El afamado director de teatro Stanislavski sabía que los actores podían experimentar las sensaciones que debían representar si rememoraban episodios emocionales propios o ajenos. Esto ha sido constatado por los escáneres cerebrales que han identificado que la reacción neuronal es casi idéntica cuando se experimentan los sentimientos propios o los ajenos, es decir, que las conexiones sinápticas que se activan cuando se le pregunta a una persona por las emociones de otro son las mismas que se activan cuando se le pregunta por sus propias emociones.

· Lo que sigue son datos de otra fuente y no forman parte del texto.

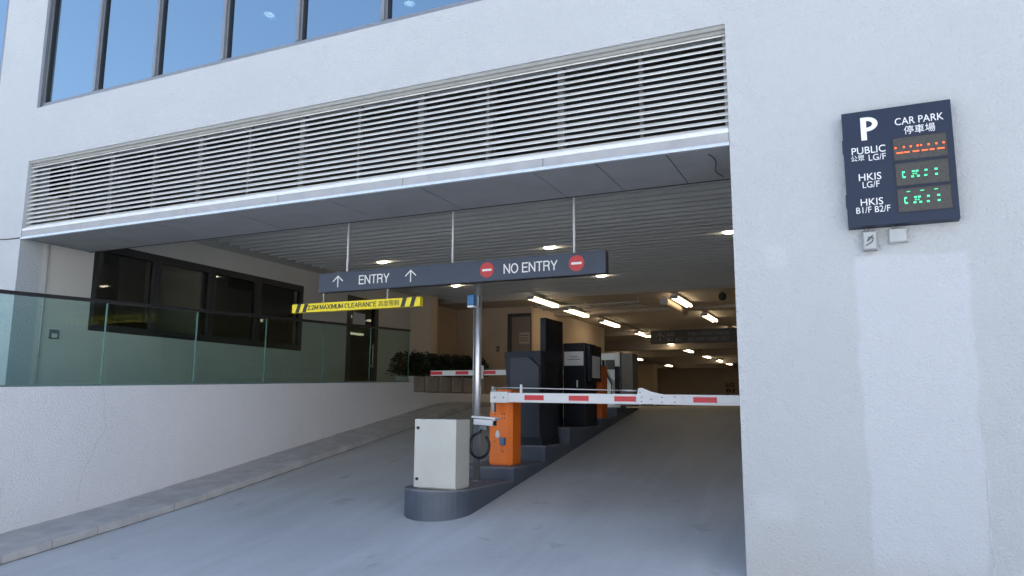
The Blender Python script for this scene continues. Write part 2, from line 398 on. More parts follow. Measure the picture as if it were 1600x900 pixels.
# ------------------------------------------------------------------ the building
FY = 7.93
B = thing('car_park_building', (0, FY, 0), 'white rendered building with a louvred car park entrance and blue ribbon windows', 'building')
def wall_grid(name, m, xs, zs, holes, y0, y1, parent):
    b = MB(); cache = {}
    def V(x, y, z):
        k = (round(x, 4), round(y, 4), round(z, 4))
        if k not in cache: cache[k] = b.bm.verts.new(k)
        return cache[k]
    def solid(i, j):
        if not (0 <= i < len(xs)-1 and 0 <= j < len(zs)-1): return False
        cx, cz = (xs[i]+xs[i+1])/2, (zs[j]+zs[j+1])/2
        return not any(a < cx < bb and c < cz < d for a, bb, c, d in holes)
    for i in range(len(xs)-1):
        for j in range(len(zs)-1):
            if not solid(i, j): continue
            a, c, d, e = xs[i], xs[i+1], zs[j], zs[j+1]
            b.bm.faces.new((V(a, y0, d), V(c, y0, d), V(c, y0, e), V(a, y0, e)))
            b.bm.faces.new((V(a, y1, d), V(a, y1, e), V(c, y1, e), V(c, y1, d)))
            if not solid(i-1, j): b.bm.faces.new((V(a, y0, d), V(a, y0, e), V(a, y1, e), V(a, y1, d)))
            if not solid(i+1, j): b.bm.faces.new((V(c, y0, d), V(c, y1, d), V(c, y1, e), V(c, y0, e)))
            if not solid(i, j-1): b.bm.faces.new((V(a, y0, d), V(a, y1, d), V(c, y1, d), V(c, y0, d)))
            if not solid(i, j+1): b.bm.faces.new((V(a, y0, e), V(c, y0, e), V(c, y1, e), V(a, y1, e)))
    return b.build(name, m, parent)
OX0, OX1 = -12.86, -1.105
fac = wall_grid('facade_wall', M_facade, [-42, -18, -13.93, OX0, -12.78, OX1, 4, 30], [-3, 5.71, 6.67, 7.30, 10.4, 12.5],
          [(OX0, OX1, -3, 5.71), (-12.78, 4, 6.67, 10.4), (-18, -13.93, 7.30, 10.4)], FY, FY+.4, B)
# shell: the storeys above and behind, out of sight, keep the sun off the front
b = MB(); b.box(-42, 30, FY+.4, 80, 12.1, 12.5); b.box(-42, -41.6, FY+.4, 80, -3, 12.1); b.box(29.6, 30, FY+.4, 80, -3, 12.1); b.box(-41.6, 29.6, 79.6, 80, -3, 12.1)
b.build('outer_shell', M_facade, B)
MBL = lambda: MB()
# upper windows: dark rooms behind reflective solar glass
b = MB(); b.box(-18, 4, 13.5, 13.7, 6.4, 10.6); b.box(-18, 4, FY+.4, 13.5, 10.42, 10.6); b.box(-18, 4, FY+.4, 13.5, 6.3, 6.5)
b.box(-18.2, -18, FY+.4, 13.7, 6.3, 10.6); b.box(4, 4.2, FY+.4, 13.7, 6.3, 10.6)
b.build('upper_room', mat('upper_room_paint', (.25, .25, .25), .8, var=.1), B)
wm = [-12.70, -11.34, -9.94, -8.48, -7.04, -5.575, -4.12, -2.66, -1.20, .26, 1.72, 3.18]
WY = FY+.035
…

Para los psicólogos, la empatía reúne tres elementos: reconocer los sentimientos del otro, sentirlos uno mismo y responder de forma compasiva. Pues bien, la neurología también ha logrado encontrar una explicación cerebral del tercer elemento, al observar que el contagio emocional no se limita a la transmisión del sentimiento, sino que prepara al cerebro para realizar una acción consecuente. Así, por ejemplo, ver a alguien asustado no sólo transmite el miedo, sino que activa el impulso a la acción. Estos estudios le han dado la razón a Mengzi, el sabio chino que tres siglos antes de Cristo afirmó que “la mente del ser humano no puede soportar el sufrimiento de sus semejantes”. Cuando vemos a otro en problemas se disparan en el cerebro circuitos similares que generan una resonancia empática neuronal, la cual es el preludio de la compasión que nos lleva, por ejemplo, a acudir de forma automática en ayuda de un niño que grita. En otras palabras, “sentir con” predispone a “actuar por”.

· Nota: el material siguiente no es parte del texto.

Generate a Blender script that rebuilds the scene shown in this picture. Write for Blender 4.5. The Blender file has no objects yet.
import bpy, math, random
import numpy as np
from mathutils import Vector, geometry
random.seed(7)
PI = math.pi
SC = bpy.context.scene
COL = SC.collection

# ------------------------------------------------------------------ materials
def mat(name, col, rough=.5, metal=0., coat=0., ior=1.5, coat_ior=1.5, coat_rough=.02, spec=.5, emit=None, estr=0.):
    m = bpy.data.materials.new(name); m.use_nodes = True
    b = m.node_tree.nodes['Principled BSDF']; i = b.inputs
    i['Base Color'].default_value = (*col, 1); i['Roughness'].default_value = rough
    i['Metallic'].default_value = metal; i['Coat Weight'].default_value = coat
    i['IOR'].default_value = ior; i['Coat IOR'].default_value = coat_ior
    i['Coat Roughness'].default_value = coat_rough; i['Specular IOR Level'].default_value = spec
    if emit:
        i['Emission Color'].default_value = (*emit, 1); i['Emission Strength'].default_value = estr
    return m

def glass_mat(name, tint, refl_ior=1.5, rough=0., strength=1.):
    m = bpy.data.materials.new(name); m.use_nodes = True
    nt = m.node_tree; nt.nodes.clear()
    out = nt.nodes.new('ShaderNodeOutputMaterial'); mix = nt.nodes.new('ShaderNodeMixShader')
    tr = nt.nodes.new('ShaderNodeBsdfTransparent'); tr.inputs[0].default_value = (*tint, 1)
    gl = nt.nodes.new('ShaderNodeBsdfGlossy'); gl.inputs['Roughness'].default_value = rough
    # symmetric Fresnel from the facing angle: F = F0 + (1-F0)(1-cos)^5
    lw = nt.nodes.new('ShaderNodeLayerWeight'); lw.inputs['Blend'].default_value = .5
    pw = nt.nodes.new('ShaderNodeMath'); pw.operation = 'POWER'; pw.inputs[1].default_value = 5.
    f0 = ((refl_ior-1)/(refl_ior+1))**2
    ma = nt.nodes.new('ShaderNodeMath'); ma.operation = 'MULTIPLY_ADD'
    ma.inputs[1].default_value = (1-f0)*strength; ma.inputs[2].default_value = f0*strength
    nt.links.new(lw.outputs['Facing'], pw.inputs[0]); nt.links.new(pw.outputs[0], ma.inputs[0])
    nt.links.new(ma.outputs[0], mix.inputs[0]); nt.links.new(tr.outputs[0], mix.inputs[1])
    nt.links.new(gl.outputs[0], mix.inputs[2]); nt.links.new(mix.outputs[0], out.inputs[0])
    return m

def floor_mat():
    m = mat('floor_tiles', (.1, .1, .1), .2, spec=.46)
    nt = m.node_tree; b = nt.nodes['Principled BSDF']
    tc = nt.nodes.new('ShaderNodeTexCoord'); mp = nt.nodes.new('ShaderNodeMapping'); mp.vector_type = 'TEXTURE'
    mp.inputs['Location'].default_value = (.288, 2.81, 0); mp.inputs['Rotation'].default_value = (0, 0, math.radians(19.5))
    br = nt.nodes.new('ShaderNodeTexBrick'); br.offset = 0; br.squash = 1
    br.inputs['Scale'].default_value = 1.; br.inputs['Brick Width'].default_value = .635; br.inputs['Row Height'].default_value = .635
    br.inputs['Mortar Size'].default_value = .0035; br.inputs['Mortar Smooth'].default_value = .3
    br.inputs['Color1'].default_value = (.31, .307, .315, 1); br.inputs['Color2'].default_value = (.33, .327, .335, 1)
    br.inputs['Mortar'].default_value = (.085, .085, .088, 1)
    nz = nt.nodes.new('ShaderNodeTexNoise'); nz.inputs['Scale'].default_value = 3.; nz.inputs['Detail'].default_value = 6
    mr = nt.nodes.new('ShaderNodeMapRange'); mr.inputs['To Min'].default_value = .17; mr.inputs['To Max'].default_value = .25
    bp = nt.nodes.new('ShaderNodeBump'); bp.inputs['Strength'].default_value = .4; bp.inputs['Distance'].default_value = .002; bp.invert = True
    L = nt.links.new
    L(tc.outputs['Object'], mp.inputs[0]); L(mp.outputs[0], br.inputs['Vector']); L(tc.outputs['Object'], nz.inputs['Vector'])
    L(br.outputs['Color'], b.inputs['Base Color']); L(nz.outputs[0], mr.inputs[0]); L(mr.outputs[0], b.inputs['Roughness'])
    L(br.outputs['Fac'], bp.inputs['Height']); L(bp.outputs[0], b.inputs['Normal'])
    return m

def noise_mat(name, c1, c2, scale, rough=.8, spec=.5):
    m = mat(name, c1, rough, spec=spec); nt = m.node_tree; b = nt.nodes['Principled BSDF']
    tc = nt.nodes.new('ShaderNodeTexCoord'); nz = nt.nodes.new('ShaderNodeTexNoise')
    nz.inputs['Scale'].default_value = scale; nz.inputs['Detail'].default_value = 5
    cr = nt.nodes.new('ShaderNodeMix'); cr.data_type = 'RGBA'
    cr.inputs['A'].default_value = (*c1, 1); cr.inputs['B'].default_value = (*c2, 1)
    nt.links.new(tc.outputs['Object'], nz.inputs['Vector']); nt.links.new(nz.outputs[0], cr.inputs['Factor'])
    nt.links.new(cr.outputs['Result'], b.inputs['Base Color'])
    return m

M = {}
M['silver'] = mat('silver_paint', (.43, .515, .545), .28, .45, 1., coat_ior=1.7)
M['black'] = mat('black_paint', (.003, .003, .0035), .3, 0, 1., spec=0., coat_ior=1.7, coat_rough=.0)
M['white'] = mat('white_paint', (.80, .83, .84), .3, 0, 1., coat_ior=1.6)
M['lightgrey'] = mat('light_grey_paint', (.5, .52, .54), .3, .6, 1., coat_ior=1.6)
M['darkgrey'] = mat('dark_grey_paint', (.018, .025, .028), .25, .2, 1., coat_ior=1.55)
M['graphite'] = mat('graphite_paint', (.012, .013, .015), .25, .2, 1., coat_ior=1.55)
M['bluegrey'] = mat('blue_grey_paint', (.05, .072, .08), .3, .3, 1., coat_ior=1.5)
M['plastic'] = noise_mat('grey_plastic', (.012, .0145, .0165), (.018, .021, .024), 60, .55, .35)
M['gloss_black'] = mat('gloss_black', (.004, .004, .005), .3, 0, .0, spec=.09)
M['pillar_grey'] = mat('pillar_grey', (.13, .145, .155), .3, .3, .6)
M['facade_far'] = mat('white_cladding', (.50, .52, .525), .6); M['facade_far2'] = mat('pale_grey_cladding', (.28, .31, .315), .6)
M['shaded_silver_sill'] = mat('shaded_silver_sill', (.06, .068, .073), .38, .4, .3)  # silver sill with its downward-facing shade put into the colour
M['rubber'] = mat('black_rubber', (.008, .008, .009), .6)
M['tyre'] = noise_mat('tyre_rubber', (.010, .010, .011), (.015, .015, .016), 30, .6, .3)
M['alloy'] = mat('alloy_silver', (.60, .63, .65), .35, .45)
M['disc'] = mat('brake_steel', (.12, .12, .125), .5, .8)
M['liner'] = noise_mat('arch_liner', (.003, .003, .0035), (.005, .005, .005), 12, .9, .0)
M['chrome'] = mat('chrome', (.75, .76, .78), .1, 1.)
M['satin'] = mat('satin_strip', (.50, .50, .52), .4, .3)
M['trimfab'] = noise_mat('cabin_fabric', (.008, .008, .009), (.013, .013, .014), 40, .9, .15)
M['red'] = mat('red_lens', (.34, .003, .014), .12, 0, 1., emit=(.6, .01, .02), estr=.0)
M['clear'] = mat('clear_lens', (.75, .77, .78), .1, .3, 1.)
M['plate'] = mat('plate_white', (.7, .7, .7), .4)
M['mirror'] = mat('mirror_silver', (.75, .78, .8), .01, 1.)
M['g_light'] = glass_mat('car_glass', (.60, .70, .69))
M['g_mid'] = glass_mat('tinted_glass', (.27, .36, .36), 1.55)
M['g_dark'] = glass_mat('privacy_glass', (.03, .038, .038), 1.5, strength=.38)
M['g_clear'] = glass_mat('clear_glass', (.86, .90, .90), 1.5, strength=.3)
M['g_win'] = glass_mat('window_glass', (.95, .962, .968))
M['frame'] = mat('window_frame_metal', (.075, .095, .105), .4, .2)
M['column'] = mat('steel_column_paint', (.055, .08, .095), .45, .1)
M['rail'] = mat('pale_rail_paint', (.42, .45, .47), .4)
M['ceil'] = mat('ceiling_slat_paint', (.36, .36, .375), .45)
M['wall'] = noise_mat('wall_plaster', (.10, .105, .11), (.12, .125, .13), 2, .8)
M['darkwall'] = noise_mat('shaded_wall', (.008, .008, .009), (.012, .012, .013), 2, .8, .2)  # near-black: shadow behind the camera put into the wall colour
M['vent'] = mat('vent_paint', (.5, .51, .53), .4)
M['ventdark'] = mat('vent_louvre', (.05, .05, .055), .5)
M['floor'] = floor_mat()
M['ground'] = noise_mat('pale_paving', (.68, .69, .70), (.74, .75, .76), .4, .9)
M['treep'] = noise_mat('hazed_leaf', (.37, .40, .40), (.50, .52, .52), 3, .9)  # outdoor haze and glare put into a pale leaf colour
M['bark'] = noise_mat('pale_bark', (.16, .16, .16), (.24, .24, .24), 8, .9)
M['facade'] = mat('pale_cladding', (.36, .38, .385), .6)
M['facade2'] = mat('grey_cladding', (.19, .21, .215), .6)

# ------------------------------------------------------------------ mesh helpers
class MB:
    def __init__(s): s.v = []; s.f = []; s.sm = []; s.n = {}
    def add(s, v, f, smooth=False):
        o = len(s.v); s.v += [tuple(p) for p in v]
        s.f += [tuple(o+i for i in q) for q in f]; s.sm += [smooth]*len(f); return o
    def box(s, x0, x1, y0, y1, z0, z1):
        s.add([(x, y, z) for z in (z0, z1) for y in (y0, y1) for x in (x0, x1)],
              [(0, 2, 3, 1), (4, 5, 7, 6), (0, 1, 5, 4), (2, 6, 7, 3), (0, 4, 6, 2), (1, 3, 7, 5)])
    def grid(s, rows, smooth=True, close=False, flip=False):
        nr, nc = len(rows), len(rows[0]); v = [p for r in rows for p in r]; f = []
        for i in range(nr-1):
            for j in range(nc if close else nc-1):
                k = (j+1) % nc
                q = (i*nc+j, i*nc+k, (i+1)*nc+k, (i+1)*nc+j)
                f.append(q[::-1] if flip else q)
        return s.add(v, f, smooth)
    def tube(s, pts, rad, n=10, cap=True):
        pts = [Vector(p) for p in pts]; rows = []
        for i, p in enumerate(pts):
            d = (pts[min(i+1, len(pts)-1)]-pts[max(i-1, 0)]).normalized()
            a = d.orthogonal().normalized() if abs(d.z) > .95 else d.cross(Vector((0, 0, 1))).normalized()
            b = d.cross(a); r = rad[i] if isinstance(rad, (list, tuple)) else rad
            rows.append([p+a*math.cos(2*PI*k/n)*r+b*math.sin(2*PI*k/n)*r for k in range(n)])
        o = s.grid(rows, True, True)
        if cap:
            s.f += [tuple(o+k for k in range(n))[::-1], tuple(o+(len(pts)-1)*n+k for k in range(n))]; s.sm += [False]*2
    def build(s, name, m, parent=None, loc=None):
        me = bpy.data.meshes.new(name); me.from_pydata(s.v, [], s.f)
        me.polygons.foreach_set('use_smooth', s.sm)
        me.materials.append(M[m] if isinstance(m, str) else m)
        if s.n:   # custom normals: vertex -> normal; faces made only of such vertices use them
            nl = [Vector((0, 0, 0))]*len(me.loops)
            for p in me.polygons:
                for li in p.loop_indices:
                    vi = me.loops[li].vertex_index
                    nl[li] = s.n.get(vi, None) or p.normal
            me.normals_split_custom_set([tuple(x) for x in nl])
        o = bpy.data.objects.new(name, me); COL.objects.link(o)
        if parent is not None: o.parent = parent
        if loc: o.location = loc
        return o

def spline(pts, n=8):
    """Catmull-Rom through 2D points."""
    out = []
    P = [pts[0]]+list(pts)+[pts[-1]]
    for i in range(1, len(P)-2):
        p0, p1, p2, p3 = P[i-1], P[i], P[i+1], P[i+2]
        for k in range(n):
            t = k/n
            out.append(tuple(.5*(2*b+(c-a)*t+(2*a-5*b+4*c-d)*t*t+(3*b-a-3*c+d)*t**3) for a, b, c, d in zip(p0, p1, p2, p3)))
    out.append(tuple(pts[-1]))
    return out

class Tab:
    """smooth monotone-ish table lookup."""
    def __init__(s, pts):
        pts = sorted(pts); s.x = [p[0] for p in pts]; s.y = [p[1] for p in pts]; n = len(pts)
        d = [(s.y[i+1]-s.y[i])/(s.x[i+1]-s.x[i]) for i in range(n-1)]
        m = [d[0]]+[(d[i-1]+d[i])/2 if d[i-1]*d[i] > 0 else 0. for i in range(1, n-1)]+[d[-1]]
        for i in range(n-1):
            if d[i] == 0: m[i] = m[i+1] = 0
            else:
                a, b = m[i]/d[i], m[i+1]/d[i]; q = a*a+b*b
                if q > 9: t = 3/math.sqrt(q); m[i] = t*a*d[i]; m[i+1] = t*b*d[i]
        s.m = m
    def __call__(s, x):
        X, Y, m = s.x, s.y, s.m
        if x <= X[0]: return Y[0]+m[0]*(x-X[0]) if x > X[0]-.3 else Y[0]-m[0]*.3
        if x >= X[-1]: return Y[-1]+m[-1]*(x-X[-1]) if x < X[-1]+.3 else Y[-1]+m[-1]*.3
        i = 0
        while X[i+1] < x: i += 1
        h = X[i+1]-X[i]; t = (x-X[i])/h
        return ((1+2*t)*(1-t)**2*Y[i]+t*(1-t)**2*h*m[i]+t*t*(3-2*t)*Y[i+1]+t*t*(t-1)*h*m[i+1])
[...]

Diversos experimentos realizados con roedores, con macacos y con bebés humanos han puesto de relieve que, en efecto, las tres especies compartimos un impulso automático a dirigir la atención hacia otro que sufre, a sentir de forma semejante y a intentar ayudarle. Adicionalmente, los estudios con seres humanos han extendido esta conclusión para afirmar que cuanto mayor sea la atención prestada, mayor la capacidad de captar el estado interno de otro de forma clara, rápida y sutil. Igualmente, se ha detectado que el ensimismamiento, en cualquiera de sus formas, dificulta el establecimiento de la empatía e impide, en consecuencia, el surgimiento de la compasión.

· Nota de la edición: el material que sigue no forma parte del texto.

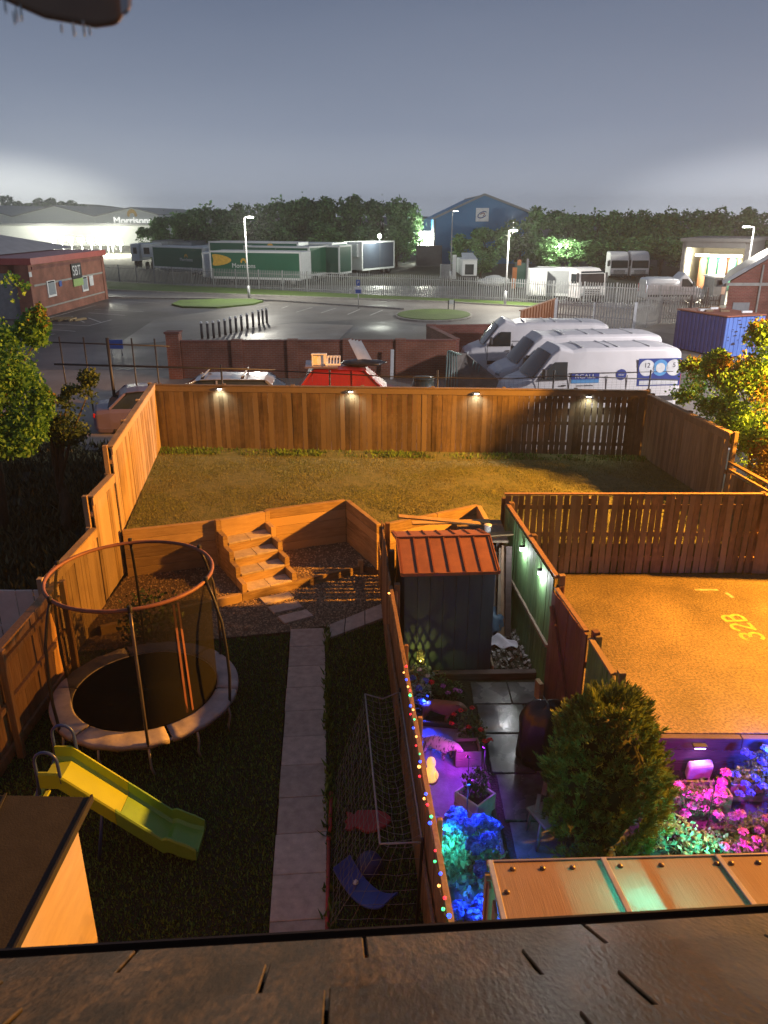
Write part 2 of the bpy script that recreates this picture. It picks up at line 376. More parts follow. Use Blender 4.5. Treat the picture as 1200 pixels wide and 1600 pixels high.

Esta última conclusión constituye una alerta evidente frente a los costes emocionales y sociales de las nuevas formas de autismo social que se multiplican en el mundo contemporáneo, donde las personas parecen desconectarse de quienes les rodean para establecer contacto con una realidad virtual, bajo el influjo de sus iPods, sus teléfonos móviles y otros artefactos. Ya en 1963, cuando la televisión comenzaba a difundirse en todos los hogares, T. S. Elliot afirmó que aquella “permite que millones de personas se rían simultáneamente del mismo chiste pero, a pesar de ello, sigan estando solos”.